Cable length matters too. Too short, and movement becomes restricted. Too long, and the cable can snag, float awkwardly or create unnecessary clutter. Good routing should feel almost invisible once the light is fitted properly. The head should sit naturally on the hand, the cable should lie flat along the arm and torso, and the canister should not shift every time you adjust position.
Reliability, switching and service support
Primary cave lights live hard lives. They get clipped off, dragged through restrictions, exposed to silt, charged repeatedly and used in conditions where failure is not merely annoying. A dependable switch mechanism, strong cable strain relief and solid sealing are worth paying for.
Magnetic and mechanical switches each have their supporters. What matters is dependable operation with gloves, clear mode changes and a design that does not become temperamental after repeated use. Simplicity often wins here. In cave diving, you rarely need a complicated interface with endless brightness levels and flashing options. You need quick, predictable control.
After-sales support matters as well. Batteries age, cables suffer wear and accidents happen. Buying from a specialist retailer that understands technical diving setups can make a big difference when you need advice on mounting, compatibility or replacement parts.
Deep Dive Supplies approaches lights the same way it approaches other technical systems - as gear that should be matched to the diver, the environment and the wider configuration.
How to choose the right setup for your diving
If you are buying your first primary cave light, start with your actual dives rather than aspirational ones. Ask how long your typical runtime needs to be, whether you dive backmount or sidemount, how much travelling you do, and what sort of cave environment you are in most often.

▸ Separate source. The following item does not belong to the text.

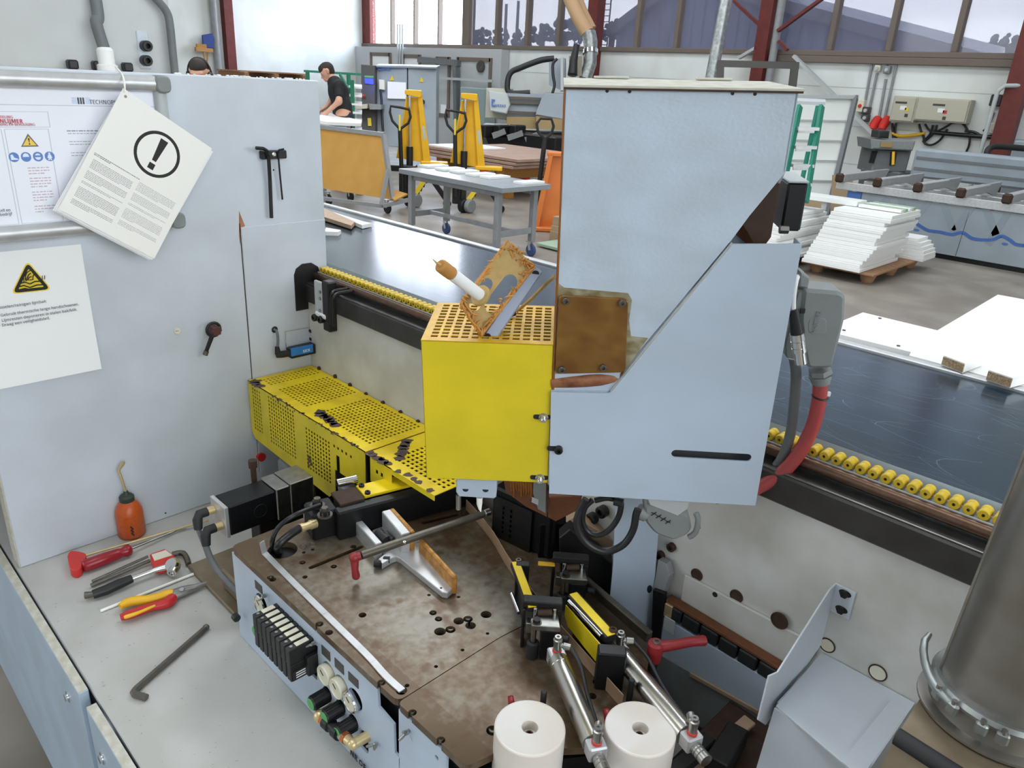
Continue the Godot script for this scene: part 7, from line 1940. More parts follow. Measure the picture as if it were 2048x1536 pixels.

A diver doing shorter training dives in relatively benign conditions may prioritise a manageable canister size, straightforward charging and a clean, focused beam. A diver planning long penetrations, multi-day cave trips or frequent scooter use may place more value on larger battery capacity and proven durability over absolute compactness.
It is also worth thinking about hand feel. Goodman handle style, grip security and light head size influence fatigue and signalling precision. A light that feels awkward in the hand becomes more annoying with every minute of the dive. This is one reason customised gear advice matters. The best answer is rarely just the most expensive model in the category.
Common mistakes when buying a cave light
One common mistake is buying by lumen figure alone. Another is underestimating the importance of canister fit on the harness. Divers also sometimes overlook charging practicality, especially if they travel, or choose a beam that is too broad for effective communication in a cave team.
The other trap is assuming one setup suits every diver equally. Body size, exposure suit, cylinder configuration and dive environment all change what feels balanced and practical. A canister light should fit into your system with minimal compromise. If it forces awkward rerouting or poor trim, it is not the right match, regardless of how well-reviewed it is.
A good primary light should disappear into the background of your thinking. You notice the beam, not the hassle. You trust the runtime, not the marketing. And when the rest of your kit is configured properly around it, the light becomes exactly what it should be in a cave - dependable, efficient and ready every time you drop below the surface.
If you are weighing up options, think less about buying a torch and more about building a lighting system that suits your diving now and still makes sense as your overhead experience grows.